The rudder[424] is constructed of two plate-iron cheeks framed together on a wrought-iron rudder-post, tapering from 14 inches diameter downwards, the frame being 9 feet wide from back to belly. The space between the 2 plate-iron cheeks within the rudder-frame is filled with solid blocks of wood, bound together and bolted through the plates, combining great strength with lightness.
There are ten anchors on board which, with their stocks, weigh 55 tons, and 800 fathoms of chain cable weighing 98 tons, the capstan and warps weighing 100 tons, so that there are 253 tons weight of appliances on board devoted exclusively to the purpose of anchoring or mooring the great ship. Through the centre of her stem there are two hawse-holes each 18 inches in diameter, so that the large cable runs straight out from the stem; and, besides these, there are additional hawse-holes on each side of the cutwater.
The ship itself a marvel though, commercially, a failure.
Such is or, rather, was the Great Eastern in all the leading features of her construction and equipment, and, however fallacious many of the calculations of the directors and designers may have proved, (and none were more so than those referring to the project as a commercial undertaking),[425] they and the constructors have produced a ship which is not merely a marvel in size, but, in beauty of symmetry, strength of hull, completeness of machinery, organization, and arrangement of details, equals, if she does not surpass, any vessel that has yet been constructed for ocean navigation.

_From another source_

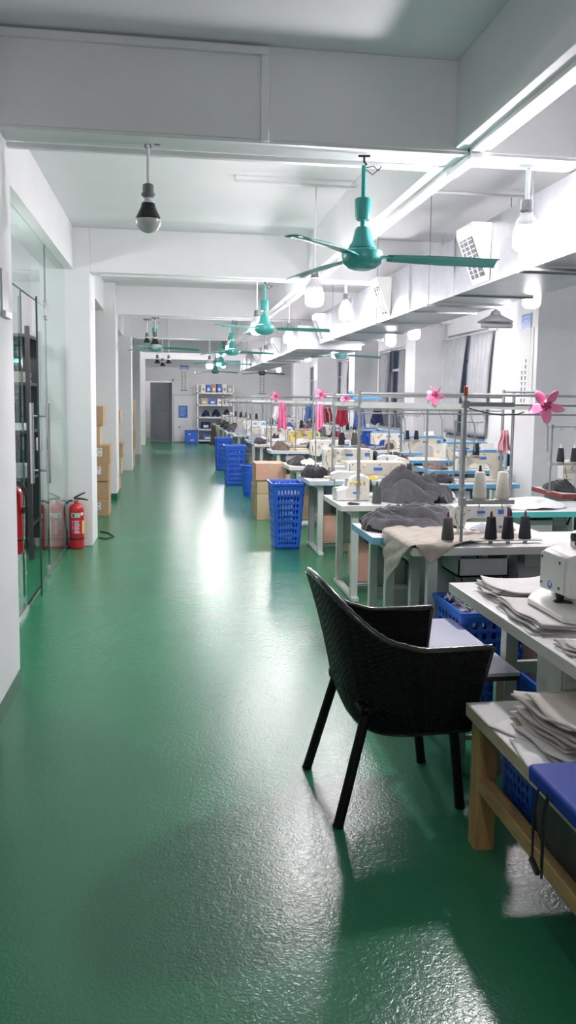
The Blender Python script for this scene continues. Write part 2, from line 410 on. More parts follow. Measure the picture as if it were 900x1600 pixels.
# black shelf inside the office
sh = thing('steel_shelf', 'black open shelf seen through the gap of the glass door', 'shelf', (-1.88, 8.0, 0))
for x in (-0.5, 0.57):
    for y in (-0.2, 0.45): box(x-0.02, y-0.02, 0, x+0.02, y+0.02, 2.2).build('post', 'shelfb', sh)
for z in (0.3, 0.75, 1.2, 1.65, 2.1): box(-0.5, -0.2, z, 0.57, 0.45, z+0.03).build('shelf_board', 'shelfb', sh)
box(-0.5, 0.44, 0.1, 0.585, 0.45, 2.13).build('back_panel', 'shelfb', sh)
pp = [(1.23, 0.06, 'white paper stack leaning on the black office shelf', 'paper'), (0.78, 0.12, 'grey paper stack on the lower board of black office shelf', 'f_mid'), (1.68, 0.1, 'grey folder pile on the upper board of black office shelf', 'f_sheet2')]
for z, h, lb, mm in pp:
    b = MB()
    for k in range(4): b.cb((0, 0, h*(k+0.5)/4), (0.26, 0.34, h/4*0.92), (0, 0, 0.1*random.uniform(-1, 1)))
    o = b.build('paper_stack', mm); o.location = (-1.48, 7.98, z); tag(o, lb, 'paper')

# ------------------------------------------------------------------ fire extinguishers
def extinguisher(label, loc, rz, s=1.0, hang=False):
    t = thing('fire_extinguisher', label, 'fire extinguisher', loc, rz)
    MB().lathe([(0.06*s, 0), (0.072*s, 0.006), (0.075*s, 0.02), (0.075*s, 0.40*s), (0.071*s, 0.425*s), (0.058*s, 0.448*s), (0.035*s, 0.463*s), (0.022*s, 0.468*s), (0.022*s, 0.478*s)], 32).build('cylinder', 'red', t)
    b = MB()
    b.lathe([(0.0765*s, 0.095*s), (0.0785*s, 0.1*s), (0.0785*s, 0.108*s), (0.0765*s, 0.113*s)], 32, cap=False)
    b.build('retaining_band', 'black', t)
    v = MB().cyl((0, 0, 0.475*s), (0, 0, 0.51*s), 0.016*s); v.cyl((-0.035*s, 0, 0.492*s), (0.02*s, 0, 0.492*s), 0.011*s)
    v.build('valve', 'chrome', t)
    l = MB()
    l.tube([(-0.02*s, 0, 0.505*s), (0.02*s, 0, 0.512*s), (0.07*s, 0, 0.508*s), (0.115*s, 0, 0.496*s)], [0.011*s, 0.011*s, 0.009*s, 0.007*s])
    l.build('carry_handle', 'black', t)
    l = MB().tube([(-0.025*s, 0, 0.515*s), (0.03*s, 0, 0.548*s), (0.09*s, 0, 0.575*s)], [0.011*s, 0.010*s, 0.006*s]); l.build('lever', 'black', t)
    h = MB().tube([(-0.03*s, 0, 0.492*s), (-0.07*s, 0, 0.49*s), (-0.11*s, -0.005, 0.455*s), (-0.118*s, -0.01, 0.38*s), (-0.108*s, -0.02, 0.27*s), (-0.095*s, -0.03, 0.17*s), (-0.092*s, -0.03, 0.105*s)], 0.0095*s)
    h.tube([(-0.092*s, -0.03, 0.105*s), (-0.092*s, -0.03, 0.035*s)], [0.012*s, 0.015*s])
    h.build('hose', 'black', t)
    def curved(a0, a1, z0, z1, name, m, r=0.0757):
        n = 14
        g = MB().grid(lambda u, w: (r*s*math.cos(a0+(a1-a0)*u), r*s*math.sin(a0+(a1-a0)*u), (z0+(z1-z0)*w)*s), n, 1)
        return g.build(name, m, t)
    d = math.radians
    curved(d(-135), d(-35), 0.155, 0.30, 'label', 'redlabel')
    curved(d(-125), d(-55), 0.325, 0.372, 'inspection_tag', 'greenpale', 0.0762)
    curved(d(-115), d(-100), 0.33, 0.365, 'tag_print', 'ink', 0.0765)
    curved(d(-38), d(0), 0.155, 0.29, 'warning_label', 'yellow', 0.0762)
    curved(d(-50), d(-25), 0.345, 0.375, 'sticker', 'paper', 0.0764)
    if hang: MB().cb((-0.07*s, -0.05*s, 0.30*s), (0.02, 0.06*s, 0.03), (0, 0, 0)).build('wall_bracket', 'black', t)
    pr = MB()
    for k in range(9):
        z = 0.165+0.015*k
        for a, bb in ((-118, -105), (-100, -58)):
            if random.random() < 0.85:
                a0, a1 = d(a), d(bb-random.uniform(0, 12))
                pr.grid(lambda u, w, a0=a0, a1=a1, z=z: (0.0763*s*math.cos(a0+(a1-a0)*u), 0.0763*s*math.sin(a0+(a1-a0)*u), (z+0.006*w)*s), 6, 1)
    pr.build('label_print', 'paper', t)
    return t
extinguisher('red fire extinguisher with black hose standing before the second white column', (-0.952, 8.37, 0.0), 0)
extinguisher('red fire extinguisher half hidden behind the nearest left column', (-0.845, 4.435, 0.70), 2.6, 0.80, hang=True)

# ------------------------------------------------------------------ ceiling fans
def make_fan(label, loc, rz, m='teal', drop=0.0, group=None, R=0.70, hookm='black'):
    t = thing('ceiling_fan', label, 'ceiling fan', loc, rz, group)
    d = drop
    h = MB(); h.tube([(0, 0, 0), (0, 0, -0.03), (0.012, 0, -0.045), (0, 0, -0.06)], 0.006); h.cyl((-0.03, 0, -0.002), (0.03, 0, -0.002), 0.006)
    h.tube([(0.01, 0, -0.06), (0.05, 0.01, -0.05), (0.075, 0.0, -0.075), (0.09, 0.01, -0.05)], 0.0028, 6); h.tube([(0.01, 0, -0.07), (0.045, 0.0, -0.095), (0.085, 0.0, -0.06)], 0.0025, 6)
    h.build('hook_wires', hookm, t)
    MB().cyl((0, 0, -0.05), (0, 0, -0.24-d), 0.0125, n=16).build('down_rod', m, t)
    MB().lathe([(0.030, -0.325-d), (0.037, -0.32-d), (0.041, -0.30-d), (0.045, -0.225-d), (0.041, -0.215-d), (0.014, -0.213-d)], 28).build('canopy_cup', m, t)
    MB().cyl((0, 0, -0.31-d), (0, 0, -0.37-d), 0.014, n=16).build('neck', m, t)
    MB().lathe([(0.072, -0.468-d), (0.070, -0.455-d), (0.056, -0.435-d), (0.046, -0.40-d), (0.040, -0.37-d), (0.030, -0.358-d), (0.014, -0.355-d)], 32).build('bell_cover', m, t)
    MB().lathe([(0.045, -0.575-d), (0.075, -0.566-d), (0.098, -0.548-d), (0.106, -0.53-d), (0.108, -0.50-d), (0.106, -0.485-d), (0.09, -0.475-d), (0.068, -0.472-d)], 40).build('motor_housing', m, t)
    for k in range(3):
        a = 2*PI*k/3
        mx = Matrix.Rotation(a, 4, 'Z')
        br = MB(); br.m = mx
        br.bx(0.08, -0.02, -0.512-d, 0.16, 0.02, -0.505-d)
        b = MB(); b.m = mx @ Matrix.Translation((0, 0, -0.505-d)) @ Matrix.Rotation(math.radians(-11), 4, 'X')
        def bl(u, v):
            r = 0.13+u*(R-0.13)
            w = 0.085+0.045*min(1, u*2.2)-0.012*u
            return (r, (v-0.5)*w+(0.012*math.sin(u*3)), -0.012*(2*v-1)**2-0.02*u*u)
        b.grid(bl, 14, 6)
        bo = b.build('blade', m, t, solid=0.004)
        br.build('blade_bracket', m, bo)
    return t
make_fan('teal three-blade ceiling fan hung from the nearest beam', (0.99, 4.15, 2.80), math.radians(-8))
make_fan('teal ceiling fan hung from the second beam, behind the largest fan', (1.0, 8.6, 2.81), math.radians(-18))
make_fan('teal ceiling fan hung from the third beam over the tables', (0.98, 12.85, 2.81), math.radians(10))
make_fan('teal ceiling fan hung from the fourth beam over the tables', (1.09, 17.42, 2.81), math.radians(-30))
make_fan('teal ceiling fan hung from the fifth beam nearest the back wall', (1.25, 22.4, 2.81), math.radians(20))
make_fan('teal ceiling fan over the green aisle, left of the other fans', (-0.23, 12.85, 2.79), math.radians(6), drop=-0.06)
make_fan('pale blue ceiling fan behind the air duct near the right columns', (2.75, 12.9, 2.79), math.radians(5), 'teal_pale')
make_fan('dark ceiling fan beyond the air duct near the bright back corner', (2.55, 22.4, 2.79), math.radians(15), 'grille')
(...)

It is to be regretted that the plans for launching the monster were not (for the credit of science and the great mechanical knowledge of the age) as perfect as the ship herself. Instead of constructing a dock, wherein she could have been built with less labour than upon piles, and which would have been valuable as a graving-dock when she was floated from it, they built her in a yard, and, contrary to the established custom, built her broadside to the element into which she had ultimately to be launched.
Preparations for, and details of, the launching of the Great Eastern.
The apparatus for launching the ship consisted of two inclined planes, each about 200 feet long by 80 feet broad, and nearly 140 feet apart, falling at an inclination of one in fourteen, to low-water mark. On these ways two cradles, each 80 feet square, were destined to slide, the object being that the great ship should be moved sideways into the river on two massive platforms, underlaid with transverse bars of hard iron, and corresponding in length to the width of the launching ways upon which they rested.
The cradles were provided with two enormous chains, with crab blocks and tackle, the standing part fastened to the further bank of the river and the ends carried through two portholes, and under the ship’s bottom. Two small steam-engines in the yard worked the crabs and blocks attached to the chains whereby the ship was, if necessary, to be dragged down the launching ways, which were prepared with an anti-attrition composition to facilitate the movement of the enormous mass. Besides these powerful tackles, there were two hydraulic presses, each of one thousand tons lifting power, placed behind the cradles, to which they could be applied to set the vessel in motion should the engines prove inadequate for that purpose.
But, in order to regulate the descent of the vessel, and check her progress, should it become too rapid, two immense friction drums or capstans were constructed, and fastened firmly by means of piles into the earth, so as to resist any possible strain that might be placed upon them. These drums, seven feet diameter in the barrel by twenty feet in length, were furnished with iron cables, each link of which weighed seventy pounds, attached by a double purchase to the cradle, and regulated by two gigantic break-levers worked by blocks and pulleys, a gang of men being at hand ready to apply instantaneously on receipt of signal this powerful check to the momentum of the vessel should it be found too great.
Such were the vast preparations made to launch the Great Eastern.